**** SUPPLIED INFORMATION

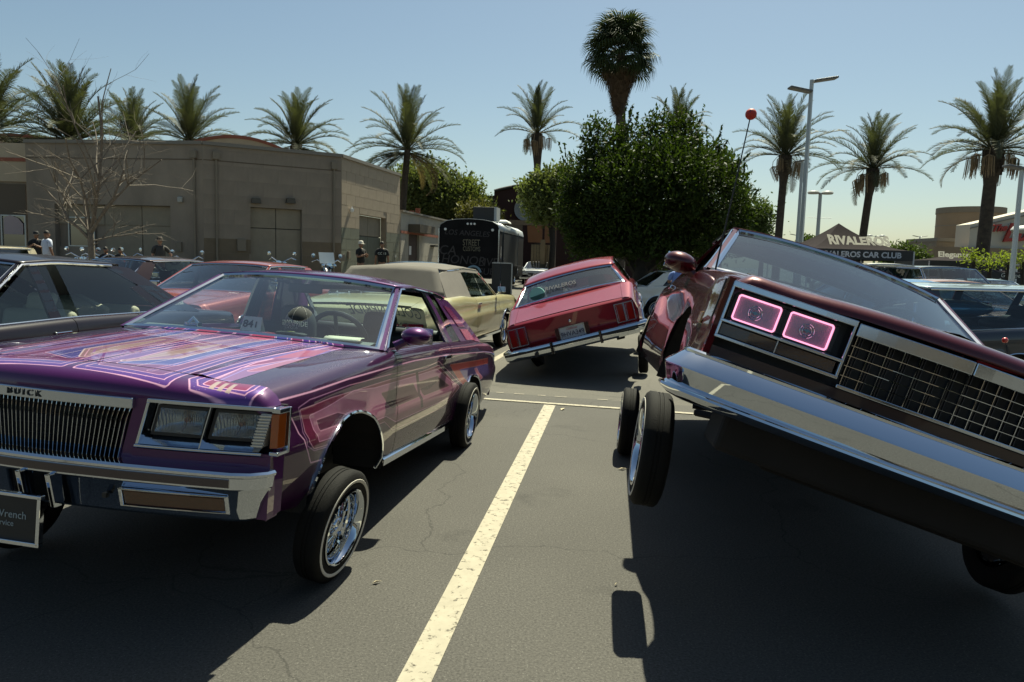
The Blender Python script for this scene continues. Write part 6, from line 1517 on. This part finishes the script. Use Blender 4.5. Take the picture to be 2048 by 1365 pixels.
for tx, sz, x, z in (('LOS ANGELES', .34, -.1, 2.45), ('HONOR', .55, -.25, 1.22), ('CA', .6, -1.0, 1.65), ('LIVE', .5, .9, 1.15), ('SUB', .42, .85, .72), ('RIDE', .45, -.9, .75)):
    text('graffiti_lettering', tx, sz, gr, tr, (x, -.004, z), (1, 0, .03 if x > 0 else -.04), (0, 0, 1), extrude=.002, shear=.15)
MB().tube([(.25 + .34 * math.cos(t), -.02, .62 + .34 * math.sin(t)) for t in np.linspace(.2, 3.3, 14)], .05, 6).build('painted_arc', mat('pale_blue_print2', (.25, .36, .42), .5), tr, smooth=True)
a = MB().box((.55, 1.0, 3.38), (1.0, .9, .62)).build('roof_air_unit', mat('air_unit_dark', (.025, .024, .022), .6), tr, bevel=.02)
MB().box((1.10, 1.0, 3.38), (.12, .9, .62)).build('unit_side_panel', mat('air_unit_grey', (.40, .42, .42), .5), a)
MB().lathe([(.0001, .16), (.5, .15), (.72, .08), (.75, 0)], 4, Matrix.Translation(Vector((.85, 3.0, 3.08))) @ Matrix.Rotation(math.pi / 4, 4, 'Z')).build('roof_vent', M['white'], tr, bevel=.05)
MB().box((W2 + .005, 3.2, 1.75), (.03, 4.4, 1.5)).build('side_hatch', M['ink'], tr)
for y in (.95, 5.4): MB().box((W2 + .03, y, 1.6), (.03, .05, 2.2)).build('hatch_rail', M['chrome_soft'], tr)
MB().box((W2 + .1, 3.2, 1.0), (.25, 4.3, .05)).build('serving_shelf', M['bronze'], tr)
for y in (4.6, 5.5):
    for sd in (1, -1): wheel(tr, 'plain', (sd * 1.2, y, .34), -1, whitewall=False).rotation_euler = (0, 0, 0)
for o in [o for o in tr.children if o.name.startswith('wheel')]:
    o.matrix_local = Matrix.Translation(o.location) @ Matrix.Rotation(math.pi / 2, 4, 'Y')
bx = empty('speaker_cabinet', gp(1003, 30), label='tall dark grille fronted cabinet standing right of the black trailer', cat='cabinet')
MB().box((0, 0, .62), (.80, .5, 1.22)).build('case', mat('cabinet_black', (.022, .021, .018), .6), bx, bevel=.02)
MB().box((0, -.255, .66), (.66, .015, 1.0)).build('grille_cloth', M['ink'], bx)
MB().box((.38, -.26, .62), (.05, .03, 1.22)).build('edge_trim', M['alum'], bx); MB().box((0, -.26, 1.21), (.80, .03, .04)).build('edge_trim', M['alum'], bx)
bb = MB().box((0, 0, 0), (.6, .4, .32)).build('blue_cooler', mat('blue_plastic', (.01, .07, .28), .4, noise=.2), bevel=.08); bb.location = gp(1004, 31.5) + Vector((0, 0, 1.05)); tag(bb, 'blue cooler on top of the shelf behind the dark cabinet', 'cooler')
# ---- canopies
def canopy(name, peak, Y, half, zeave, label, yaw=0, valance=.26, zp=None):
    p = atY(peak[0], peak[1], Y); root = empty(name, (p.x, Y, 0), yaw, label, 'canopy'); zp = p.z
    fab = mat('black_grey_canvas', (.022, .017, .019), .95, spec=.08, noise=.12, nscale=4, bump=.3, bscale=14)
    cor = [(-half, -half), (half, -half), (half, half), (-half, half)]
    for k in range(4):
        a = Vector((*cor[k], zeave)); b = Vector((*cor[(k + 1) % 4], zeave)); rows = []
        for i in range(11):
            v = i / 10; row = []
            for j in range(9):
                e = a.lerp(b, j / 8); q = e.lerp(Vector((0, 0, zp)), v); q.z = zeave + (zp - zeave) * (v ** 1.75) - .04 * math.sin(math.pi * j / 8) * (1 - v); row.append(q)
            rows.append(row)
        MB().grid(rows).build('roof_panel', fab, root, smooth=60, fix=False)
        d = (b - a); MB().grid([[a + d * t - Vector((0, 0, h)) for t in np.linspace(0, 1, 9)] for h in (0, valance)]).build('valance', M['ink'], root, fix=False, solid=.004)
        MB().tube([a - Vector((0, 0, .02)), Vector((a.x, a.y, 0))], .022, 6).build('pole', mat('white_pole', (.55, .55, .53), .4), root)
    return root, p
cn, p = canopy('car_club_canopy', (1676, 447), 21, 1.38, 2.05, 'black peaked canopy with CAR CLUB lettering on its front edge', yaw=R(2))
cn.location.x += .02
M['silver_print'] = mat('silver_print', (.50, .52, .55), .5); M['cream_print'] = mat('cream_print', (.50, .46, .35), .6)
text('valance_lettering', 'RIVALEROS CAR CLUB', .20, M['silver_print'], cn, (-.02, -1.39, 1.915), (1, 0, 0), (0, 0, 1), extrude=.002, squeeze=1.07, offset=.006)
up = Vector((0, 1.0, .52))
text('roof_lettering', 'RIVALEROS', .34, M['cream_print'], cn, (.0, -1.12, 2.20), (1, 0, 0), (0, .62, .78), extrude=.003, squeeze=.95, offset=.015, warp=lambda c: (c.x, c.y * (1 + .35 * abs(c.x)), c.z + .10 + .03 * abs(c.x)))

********

**EXERCISE TASK**
Without including any pictures, reproduce the listing exactly.

**EXERCISE OUTPUT**
The Blender Python script for this scene continues. Write part 6, from line 1517 on. This part finishes the script. Use Blender 4.5. Take the picture to be 2048 by 1365 pixels.
for tx, sz, x, z in (('LOS ANGELES', .34, -.1, 2.45), ('HONOR', .55, -.25, 1.22), ('CA', .6, -1.0, 1.65), ('LIVE', .5, .9, 1.15), ('SUB', .42, .85, .72), ('RIDE', .45, -.9, .75)):
    text('graffiti_lettering', tx, sz, gr, tr, (x, -.004, z), (1, 0, .03 if x > 0 else -.04), (0, 0, 1), extrude=.002, shear=.15)
MB().tube([(.25 + .34 * math.cos(t), -.02, .62 + .34 * math.sin(t)) for t in np.linspace(.2, 3.3, 14)], .05, 6).build('painted_arc', mat('pale_blue_print2', (.25, .36, .42), .5), tr, smooth=True)
a = MB().box((.55, 1.0, 3.38), (1.0, .9, .62)).build('roof_air_unit', mat('air_unit_dark', (.025, .024, .022), .6), tr, bevel=.02)
MB().box((1.10, 1.0, 3.38), (.12, .9, .62)).build('unit_side_panel', mat('air_unit_grey', (.40, .42, .42), .5), a)
MB().lathe([(.0001, .16), (.5, .15), (.72, .08), (.75, 0)], 4, Matrix.Translation(Vector((.85, 3.0, 3.08))) @ Matrix.Rotation(math.pi / 4, 4, 'Z')).build('roof_vent', M['white'], tr, bevel=.05)
MB().box((W2 + .005, 3.2, 1.75), (.03, 4.4, 1.5)).build('side_hatch', M['ink'], tr)
for y in (.95, 5.4): MB().box((W2 + .03, y, 1.6), (.03, .05, 2.2)).build('hatch_rail', M['chrome_soft'], tr)
MB().box((W2 + .1, 3.2, 1.0), (.25, 4.3, .05)).build('serving_shelf', M['bronze'], tr)
for y in (4.6, 5.5):
    for sd in (1, -1): wheel(tr, 'plain', (sd * 1.2, y, .34), -1, whitewall=False).rotation_euler = (0, 0, 0)
for o in [o for o in tr.children if o.name.startswith('wheel')]:
    o.matrix_local = Matrix.Translation(o.location) @ Matrix.Rotation(math.pi / 2, 4, 'Y')
bx = empty('speaker_cabinet', gp(1003, 30), label='tall dark grille fronted cabinet standing right of the black trailer', cat='cabinet')
MB().box((0, 0, .62), (.80, .5, 1.22)).build('case', mat('cabinet_black', (.022, .021, .018), .6), bx, bevel=.02)
MB().box((0, -.255, .66), (.66, .015, 1.0)).build('grille_cloth', M['ink'], bx)
MB().box((.38, -.26, .62), (.05, .03, 1.22)).build('edge_trim', M['alum'], bx); MB().box((0, -.26, 1.21), (.80, .03, .04)).build('edge_trim', M['alum'], bx)
bb = MB().box((0, 0, 0), (.6, .4, .32)).build('blue_cooler', mat('blue_plastic', (.01, .07, .28), .4, noise=.2), bevel=.08); bb.location = gp(1004, 31.5) + Vector((0, 0, 1.05)); tag(bb, 'blue cooler on top of the shelf behind the dark cabinet', 'cooler')
# ---- canopies
def canopy(name, peak, Y, half, zeave, label, yaw=0, valance=.26, zp=None):
    p = atY(peak[0], peak[1], Y); root = empty(name, (p.x, Y, 0), yaw, label, 'canopy'); zp = p.z
    fab = mat('black_grey_canvas', (.022, .017, .019), .95, spec=.08, noise=.12, nscale=4, bump=.3, bscale=14)
    cor = [(-half, -half), (half, -half), (half, half), (-half, half)]
    for k in range(4):
        a = Vector((*cor[k], zeave)); b = Vector((*cor[(k + 1) % 4], zeave)); rows = []
        for i in range(11):
            v = i / 10; row = []
            for j in range(9):
                e = a.lerp(b, j / 8); q = e.lerp(Vector((0, 0, zp)), v); q.z = zeave + (zp - zeave) * (v ** 1.75) - .04 * math.sin(math.pi * j / 8) * (1 - v); row.append(q)
            rows.append(row)
        MB().grid(rows).build('roof_panel', fab, root, smooth=60, fix=False)
        d = (b - a); MB().grid([[a + d * t - Vector((0, 0, h)) for t in np.linspace(0, 1, 9)] for h in (0, valance)]).build('valance', M['ink'], root, fix=False, solid=.004)
        MB().tube([a - Vector((0, 0, .02)), Vector((a.x, a.y, 0))], .022, 6).build('pole', mat('white_pole', (.55, .55, .53), .4), root)
    return root, p
cn, p = canopy('car_club_canopy', (1676, 447), 21, 1.38, 2.05, 'black peaked canopy with CAR CLUB lettering on its front edge', yaw=R(2))
cn.location.x += .02
M['silver_print'] = mat('silver_print', (.50, .52, .55), .5); M['cream_print'] = mat('cream_print', (.50, .46, .35), .6)
text('valance_lettering', 'RIVALEROS CAR CLUB', .20, M['silver_print'], cn, (-.02, -1.39, 1.915), (1, 0, 0), (0, 0, 1), extrude=.002, squeeze=1.07, offset=.006)
up = Vector((0, 1.0, .52))
text('roof_lettering', 'RIVALEROS', .34, M['cream_print'], cn, (.0, -1.12, 2.20), (1, 0, 0), (0, .62, .78), extrude=.003, squeeze=.95, offset=.015, warp=lambda c: (c.x, c.y * (1 + .35 * abs(c.x)), c.z + .10 + .03 * abs(c.x)))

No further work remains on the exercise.